Outer Wilds is hands down one of my favorite games of the last decade, and one of its major strengths is forcing the player to make peace with mortality in a way that is neither weepy nor explicitly frightening. The universe ends, and you are part of the universe. Simple as.

But for dealing with such an inhetently human concept as facing our own mortality, the game's story is pretty emotionally sterile. There's no complicated interpersonal relationships to deal with, no moral dilemmas to struggle through, no real attachment to the characters you know are doomed to die every 22 minutes.

This is a common limitation of a lot of existential Western sci-fi. It's partly why Lem wrote Solaris: to try and inject humanity into a genre that seemed to consider humans tangential while exploring the Big Questions of life, the universe and everything.

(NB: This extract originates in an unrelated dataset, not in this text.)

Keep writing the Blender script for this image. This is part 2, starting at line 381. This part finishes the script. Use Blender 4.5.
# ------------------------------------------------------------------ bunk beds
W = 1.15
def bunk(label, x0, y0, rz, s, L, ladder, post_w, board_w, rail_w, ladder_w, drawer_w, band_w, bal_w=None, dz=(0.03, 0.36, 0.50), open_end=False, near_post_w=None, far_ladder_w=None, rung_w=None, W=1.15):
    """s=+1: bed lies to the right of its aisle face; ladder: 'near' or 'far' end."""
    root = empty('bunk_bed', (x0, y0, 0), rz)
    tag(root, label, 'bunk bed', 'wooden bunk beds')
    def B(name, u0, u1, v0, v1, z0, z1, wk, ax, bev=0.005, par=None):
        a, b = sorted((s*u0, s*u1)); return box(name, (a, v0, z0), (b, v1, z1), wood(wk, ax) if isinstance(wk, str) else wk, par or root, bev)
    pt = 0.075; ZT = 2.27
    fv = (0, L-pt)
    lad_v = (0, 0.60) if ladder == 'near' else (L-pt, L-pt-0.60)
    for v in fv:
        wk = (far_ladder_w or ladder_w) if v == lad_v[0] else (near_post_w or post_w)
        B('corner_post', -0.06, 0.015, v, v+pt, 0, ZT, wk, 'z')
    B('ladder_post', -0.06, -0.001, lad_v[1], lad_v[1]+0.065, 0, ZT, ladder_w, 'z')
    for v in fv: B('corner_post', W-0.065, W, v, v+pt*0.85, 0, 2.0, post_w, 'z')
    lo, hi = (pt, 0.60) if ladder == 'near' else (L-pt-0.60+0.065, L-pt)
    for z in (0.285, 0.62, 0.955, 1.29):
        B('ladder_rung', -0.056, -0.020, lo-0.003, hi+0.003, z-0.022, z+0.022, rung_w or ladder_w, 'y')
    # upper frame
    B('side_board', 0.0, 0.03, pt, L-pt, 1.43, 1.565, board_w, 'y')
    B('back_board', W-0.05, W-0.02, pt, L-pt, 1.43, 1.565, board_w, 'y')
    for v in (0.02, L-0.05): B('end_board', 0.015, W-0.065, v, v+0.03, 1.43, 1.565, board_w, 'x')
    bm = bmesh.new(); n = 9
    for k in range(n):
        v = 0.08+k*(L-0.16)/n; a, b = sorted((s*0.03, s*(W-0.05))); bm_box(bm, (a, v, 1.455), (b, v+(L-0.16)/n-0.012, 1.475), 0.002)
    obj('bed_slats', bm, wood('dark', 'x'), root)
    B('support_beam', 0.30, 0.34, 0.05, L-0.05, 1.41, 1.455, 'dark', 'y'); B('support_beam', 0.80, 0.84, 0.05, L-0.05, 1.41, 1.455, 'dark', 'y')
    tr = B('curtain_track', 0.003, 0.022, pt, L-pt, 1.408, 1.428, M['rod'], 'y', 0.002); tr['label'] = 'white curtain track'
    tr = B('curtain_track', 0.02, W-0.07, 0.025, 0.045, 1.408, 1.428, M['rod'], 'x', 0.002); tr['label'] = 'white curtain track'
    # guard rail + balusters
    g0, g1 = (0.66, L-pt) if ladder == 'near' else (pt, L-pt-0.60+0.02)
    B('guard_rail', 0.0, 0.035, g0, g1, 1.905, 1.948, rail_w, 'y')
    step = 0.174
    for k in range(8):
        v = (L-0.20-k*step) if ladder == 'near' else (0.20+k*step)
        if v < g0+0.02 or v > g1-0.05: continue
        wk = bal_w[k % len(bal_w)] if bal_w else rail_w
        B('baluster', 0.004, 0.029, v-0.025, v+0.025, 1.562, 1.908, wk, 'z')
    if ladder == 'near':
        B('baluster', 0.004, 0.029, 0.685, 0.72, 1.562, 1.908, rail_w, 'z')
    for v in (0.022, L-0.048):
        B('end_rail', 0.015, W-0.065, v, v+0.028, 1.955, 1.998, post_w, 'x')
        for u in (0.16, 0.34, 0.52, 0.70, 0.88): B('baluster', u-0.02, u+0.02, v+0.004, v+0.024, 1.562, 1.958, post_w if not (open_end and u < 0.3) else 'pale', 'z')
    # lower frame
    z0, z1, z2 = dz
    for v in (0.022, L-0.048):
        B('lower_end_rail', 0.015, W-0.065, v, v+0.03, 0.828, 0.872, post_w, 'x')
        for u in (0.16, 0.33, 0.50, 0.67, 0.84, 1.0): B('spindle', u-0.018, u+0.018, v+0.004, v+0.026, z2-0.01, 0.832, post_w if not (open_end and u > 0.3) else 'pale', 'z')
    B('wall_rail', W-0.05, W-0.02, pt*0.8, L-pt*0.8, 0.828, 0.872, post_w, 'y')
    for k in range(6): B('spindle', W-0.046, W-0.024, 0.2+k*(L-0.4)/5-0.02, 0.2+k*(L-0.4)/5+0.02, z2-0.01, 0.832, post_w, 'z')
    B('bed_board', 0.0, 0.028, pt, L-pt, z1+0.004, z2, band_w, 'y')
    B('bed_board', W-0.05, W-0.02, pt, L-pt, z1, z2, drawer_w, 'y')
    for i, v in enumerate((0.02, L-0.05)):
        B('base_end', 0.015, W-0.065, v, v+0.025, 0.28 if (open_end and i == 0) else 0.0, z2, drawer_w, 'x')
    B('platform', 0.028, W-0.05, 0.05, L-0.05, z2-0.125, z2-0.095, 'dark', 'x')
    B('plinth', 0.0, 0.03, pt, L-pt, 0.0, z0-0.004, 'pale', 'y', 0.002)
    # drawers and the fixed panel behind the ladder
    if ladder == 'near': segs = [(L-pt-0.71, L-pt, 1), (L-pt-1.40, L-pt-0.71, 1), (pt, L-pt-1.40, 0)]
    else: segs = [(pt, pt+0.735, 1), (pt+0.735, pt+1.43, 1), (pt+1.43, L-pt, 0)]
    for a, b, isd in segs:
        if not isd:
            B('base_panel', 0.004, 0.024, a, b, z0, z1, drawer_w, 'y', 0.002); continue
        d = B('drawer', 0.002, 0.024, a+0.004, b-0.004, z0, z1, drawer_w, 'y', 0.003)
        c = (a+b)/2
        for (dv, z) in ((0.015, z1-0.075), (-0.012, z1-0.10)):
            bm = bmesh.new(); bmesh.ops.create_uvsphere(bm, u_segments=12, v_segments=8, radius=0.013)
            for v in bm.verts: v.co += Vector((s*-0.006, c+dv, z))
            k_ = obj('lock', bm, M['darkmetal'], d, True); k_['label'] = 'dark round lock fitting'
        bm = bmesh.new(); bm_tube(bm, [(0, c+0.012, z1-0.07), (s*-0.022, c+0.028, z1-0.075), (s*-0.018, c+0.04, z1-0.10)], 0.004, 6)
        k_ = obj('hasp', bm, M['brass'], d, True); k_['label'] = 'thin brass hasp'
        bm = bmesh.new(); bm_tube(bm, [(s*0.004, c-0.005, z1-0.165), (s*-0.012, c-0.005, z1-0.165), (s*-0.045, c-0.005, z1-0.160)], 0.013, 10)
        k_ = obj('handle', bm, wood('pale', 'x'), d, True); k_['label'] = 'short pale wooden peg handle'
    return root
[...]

I don't have any real point to make here I just like using hexbear as a diary to jot down my shower thoughts that can also give me feedback on said shower thoughts

  • NarrativeMaterialism [comrade/them]
    ·
    edit-2
    2 years ago

    Yes, for sure. They are a great contrast to the Nomai.

    spoiler

    But given what happens to them, it's pretty clear the game's intent is that their "doomsday device" was not that, and was simply an enormous representation of change, on a cosmic scale. They refused changed, they feared it, and they reacted to it. Their reactionarism bound them in eternal grief, impotent nostalgia, and ultimately a wasted existence. The only one who understood was tortured for it, in eternal solitary confinement.

    The end of that DLC, the incredible animated scene showing the prisoner that the little meaningless act he did cascaded into huge storms and led to the universe being able to reboot, is fantastic. If not for the Nomai, and for you, the universe would have ended as a slow and mournful death such as the owlelks suffered.